[Scene script records]
※ ※ ※
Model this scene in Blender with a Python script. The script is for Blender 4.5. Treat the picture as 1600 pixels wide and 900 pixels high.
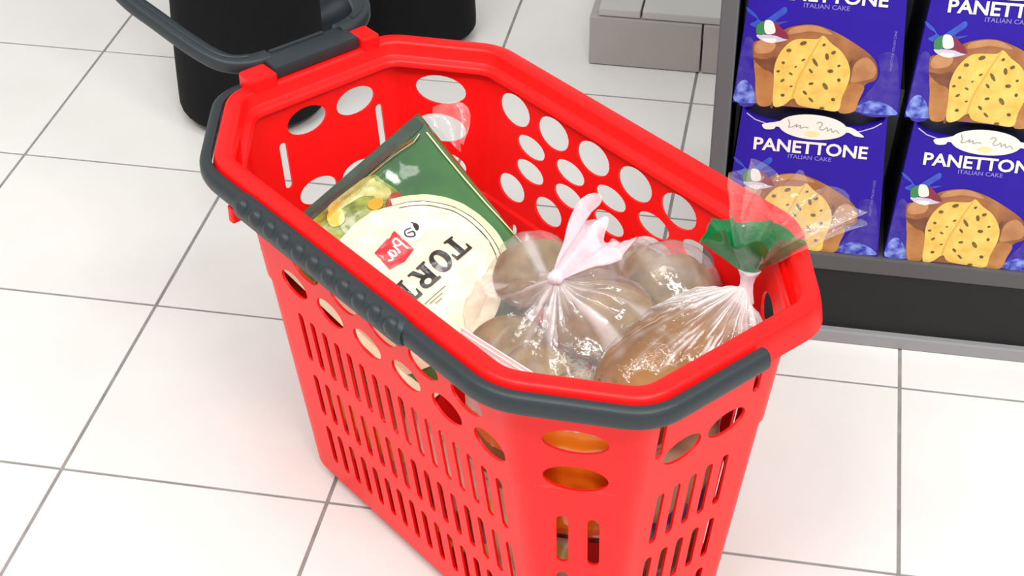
import bpy, bmesh, math, random
import numpy as np
from mathutils import Vector, Matrix, noise
from mathutils.geometry import delaunay_2d_cdt

random.seed(7)
for o in list(bpy.data.objects): bpy.data.objects.remove(o)
scn = bpy.context.scene
COL = scn.collection

# ------------------------------------------------------------------ camera
FPX = 2699.54
cam_d = bpy.data.cameras.new('camera'); cam = bpy.data.objects.new('camera', cam_d); COL.objects.link(cam)
cam_d.sensor_width = 36.0; cam_d.lens = FPX / 1600 * 36.0; cam_d.clip_start = 0.05
CP = Vector((1.14732875, -2.40382744, 1.41129699))
ya, pi_, ro = -0.185315649, 0.639174043, -0.00598627
fwd = Vector((math.sin(ya)*math.cos(pi_), math.cos(ya)*math.cos(pi_), -math.sin(pi_)))
rt = Vector((math.cos(ya), -math.sin(ya), 0)); up = rt.cross(fwd)
rt, up = (math.cos(ro)*rt + math.sin(ro)*up), (-math.sin(ro)*rt + math.cos(ro)*up)
cam.matrix_world = Matrix(((rt.x, up.x, -fwd.x, CP.x), (rt.y, up.y, -fwd.y, CP.y), (rt.z, up.z, -fwd.z, CP.z), (0, 0, 0, 1)))
scn.camera = cam

# ------------------------------------------------------------------ world, lights, exposure
w = bpy.data.worlds.new('shop_ambient'); scn.world = w; w.use_nodes = True
w.node_tree.nodes['Background'].inputs[0].default_value = (1.0, 0.985, 0.96, 1)
w.node_tree.nodes['Background'].inputs[1].default_value = 0.60
def area(name, loc, sx, sy, power, col=(1, .985, .96)):
    l = bpy.data.lights.new(name, 'AREA'); l.shape = 'RECTANGLE'; l.size = sx; l.size_y = sy; l.energy = power; l.color = col
    o = bpy.data.objects.new(name, l); COL.objects.link(o); o.location = loc
    return o
# rows of ceiling luminaires of the shop
for (lx, ly, p) in ((2.1, -3.0, 66), (0.3, -2.7, 46), (2.7, -1.6, 38), (-0.5, -1.8, 24), (0.9, -1.2, 8)):
    area('ceiling_lamp_light', (lx, ly, 3.0), 1.2, 0.6, p)
scn.view_settings.view_transform = 'Standard'; scn.view_settings.look = 'None'
scn.view_settings.gamma = 1.0; scn.view_settings.use_curve_mapping = False
scn.view_settings.exposure = 0.06

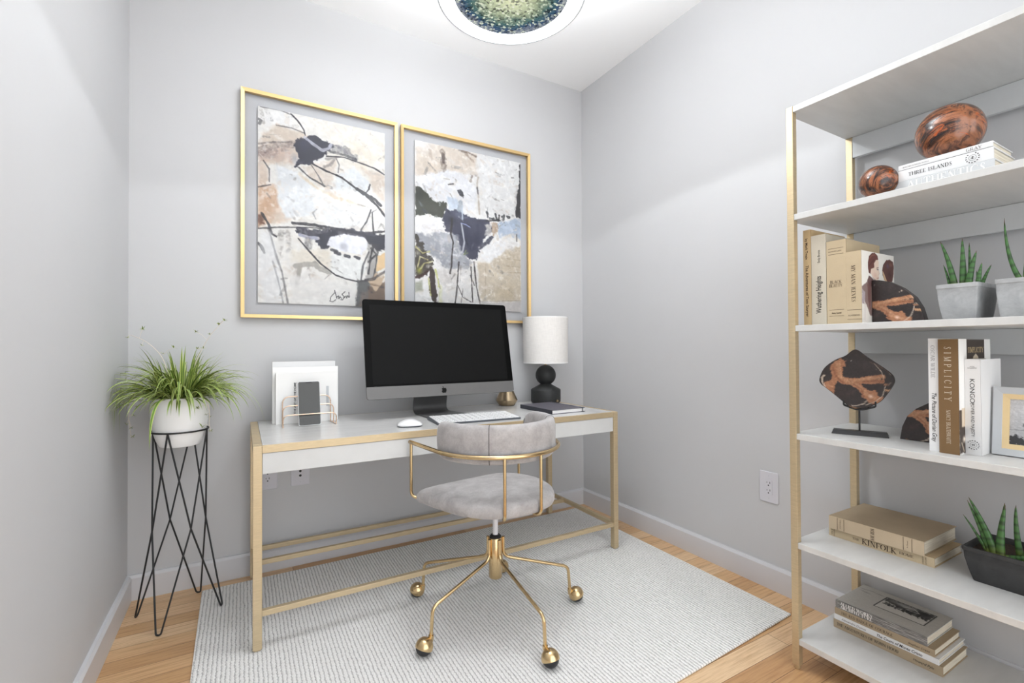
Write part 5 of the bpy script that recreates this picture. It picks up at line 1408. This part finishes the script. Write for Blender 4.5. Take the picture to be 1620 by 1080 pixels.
lie('thin pale book on top of the white pile, directly under the large sphere', x2 + .001, yl2, z2 + .0676, .2065, .0160, .155, MT['white_book'], texts=[('GRAY', 'up', .82, .5, .033, .0082, 'ink_grey'), ('SELECTED INTERIOR WORKS', 'up', .20, .5, .062, .0036, 'ink_grey', SN)], lines=[(.0, 1.0, .0, .06, 'emblem')], group=G2)
t = Geo().sphere((0, 0, 0), .0785, 64, 40).build('stone_sphere', MT['stone'], smooth=60, loc=(-.331, -2.134, z2 + .0836 + .0787))
t.rotation_euler = (.3, .5, 1.0)
tag(t, 'large polished brown stone sphere resting on the white book pile', 'ornament', 'polished stone spheres on the second shelf')
t = Geo().sphere((0, 0, 0), .0505, 56, 36).build('stone_sphere', MT['stone'], smooth=60, loc=(-.405, -1.985, z2 + .0505))
t.rotation_euler = (1.2, .2, 2.4)
tag(t, 'small polished brown stone sphere on the shelf beside the white books', 'ornament', 'polished stone spheres on the second shelf')

# fourth shelf: upright white, brown, white
G4 = 'books standing upright on the fourth shelf down'
book('white upright book with black author and italic title, left of the brown one', (-.404, -2.1248, z4), 0, 1.1375 - z4, .0235, .205, MT['white_book'], None,
     [('OSCAR WILDE', 'down', .795, .55, .092, .0090, 'ink_grey', dict(thick=.11)), ('The Picture of Dorian Gray', 'down', .30, .45, .140, .0105, 'emblem', dict(font='sans', shear=.3, bold=.01))], group=G4)
def simp(t, Hn, T, Wd):
    p = Paint([(0, 0), (100, 0), (100, 140), (0, 140)], Wd - .001, Hn, 560, (236, 235, 232))
    p.poly([(24, 0), (80, 0), (80, 40), (78, 60), (26, 60), (24, 40)], (58, 48, 42), 1, 0, 1)
    p.poly([(0, 86), (7, 86), (7, 110), (0, 110)], (70, 54, 42), 1, 0, 1); p.poly([(7, 84), (20, 84), (20, 112), (7, 114)], (214, 196, 172), 1, 0, 1)
    p.poly([(0, 108), (60, 104), (60, 138), (0, 138)], (66, 54, 46), 1, 2, 2); p.wash((14, 122), 6, 5, (226, 214, 198), 1, .1); p.stroke([(6, 126), (12, 136)], 2, (190, 176, 156), .9, .2, 1)
    p.poly([(42, 30), (44, 22), (52, 18), (60, 22), (63, 30), (63, 34), (42, 34)], (206, 192, 170), 1, 0, 1); p.wash((53, 27), 4, 2.4, (120, 104, 92), .9, .1)
    p.mesh('cover_picture', lambda u, v: (.001 + u, -.0006, Hn - v), MT['painted'], t)
    g = Geo(); letters(g, 'SIMPLICITY', (.001 + Wd * .52, -.0009, Hn * .905), (1, 0, 0), (0, 0, 1), Wd * .49, .0150, thick=.1); g.build('cover_title', MT['mat_gold'], t)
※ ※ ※
**GOAL:**
Print the data above verbatim from the first line through the line holding "scn.camera = cam", leaving every picture out.

**FINISHED ANSWER:**
Model this scene in Blender with a Python script. The script is for Blender 4.5. Treat the picture as 1600 pixels wide and 900 pixels high.
import bpy, bmesh, math, random
import numpy as np
from mathutils import Vector, Matrix, noise
from mathutils.geometry import delaunay_2d_cdt

random.seed(7)
for o in list(bpy.data.objects): bpy.data.objects.remove(o)
scn = bpy.context.scene
COL = scn.collection

# ------------------------------------------------------------------ camera
FPX = 2699.54
cam_d = bpy.data.cameras.new('camera'); cam = bpy.data.objects.new('camera', cam_d); COL.objects.link(cam)
cam_d.sensor_width = 36.0; cam_d.lens = FPX / 1600 * 36.0; cam_d.clip_start = 0.05
CP = Vector((1.14732875, -2.40382744, 1.41129699))
ya, pi_, ro = -0.185315649, 0.639174043, -0.00598627
fwd = Vector((math.sin(ya)*math.cos(pi_), math.cos(ya)*math.cos(pi_), -math.sin(pi_)))
rt = Vector((math.cos(ya), -math.sin(ya), 0)); up = rt.cross(fwd)
rt, up = (math.cos(ro)*rt + math.sin(ro)*up), (-math.sin(ro)*rt + math.cos(ro)*up)
cam.matrix_world = Matrix(((rt.x, up.x, -fwd.x, CP.x), (rt.y, up.y, -fwd.y, CP.y), (rt.z, up.z, -fwd.z, CP.z), (0, 0, 0, 1)))
scn.camera = cam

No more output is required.